A hash function is used to combine the point $Q$ with the document $M$. With the description $||$ meaning "concatenate" the value$$e = \text{ hash}(Q_x || Q_y || M)$$is computed. Let's now take Albert as the person signing the document. The digital signature Albert computes is$$s = k - e r_a \text{ mod }n.$$

The published value for the signature is $(s, Q)$. The value $e$ can be computed by anyone, and in fact that is required as part of the verification process. But nobody knows $r_a$ nor $k$, so using $s$ to find either one of those is more difficult than finding $k$ directly from $Q$. For even more security, the value of $k$ should be destroyed once $s$ is computed so no matter what happens, the signature can not be changed.

To verify that Albert signed the document $M$, you gather the document and the three values of the signature (the point $Q$ is two values $(Q_x, Q_y)$) along with Albert's public key $P_a$. You then compute$$e' = \text{ hash}(Q_x || Q_y || M)$$and check to see if$$Q' = s G + e' P_a \stackrel{?}{=} Q.$$If $Q' = Q$ the signature is verified, otherwise it fails.

The whole idea of a hash function is that if one bit changes on the input, half the bits change on the output.

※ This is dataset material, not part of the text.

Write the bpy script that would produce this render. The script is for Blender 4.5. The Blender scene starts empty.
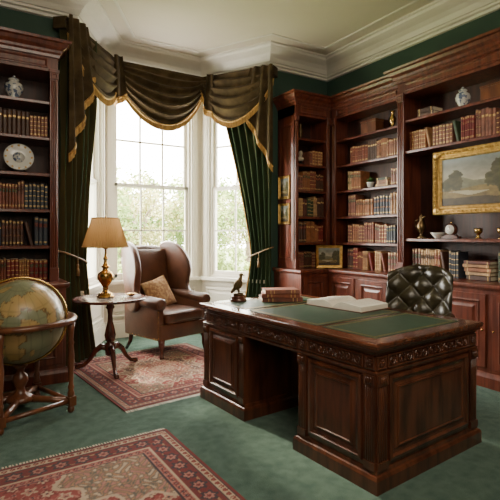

So the value of $M$ must be the exact same set of bits for $e$ and $e'$. Let's see how this works by expanding $s$:$$Q' = s G + e' P_a $$ $$= (k - e r_a) G  + e' P_a$$ $$ = k G - e r_a G + e' P_a $$ $$= Q + (e' - e)P_a.$$

As long as the value computed for $e'$ is exactly the same value computed in the original signature $e$, the last term is eliminated and result is a match. The value of $k$ is not known to anyone once the signature is finished, and is never required to be known again. Only the public key $Q$ is required to compute the hash of the document. 

There are other algorithms which are more sophisticated than these to prevent specific types of attacks from threatening security. They are similar in construction, so the basic ideas here should give you a good grounding in how the compute engine is working in the background when you use things like SSH or TLS with  elliptic curve cryptography.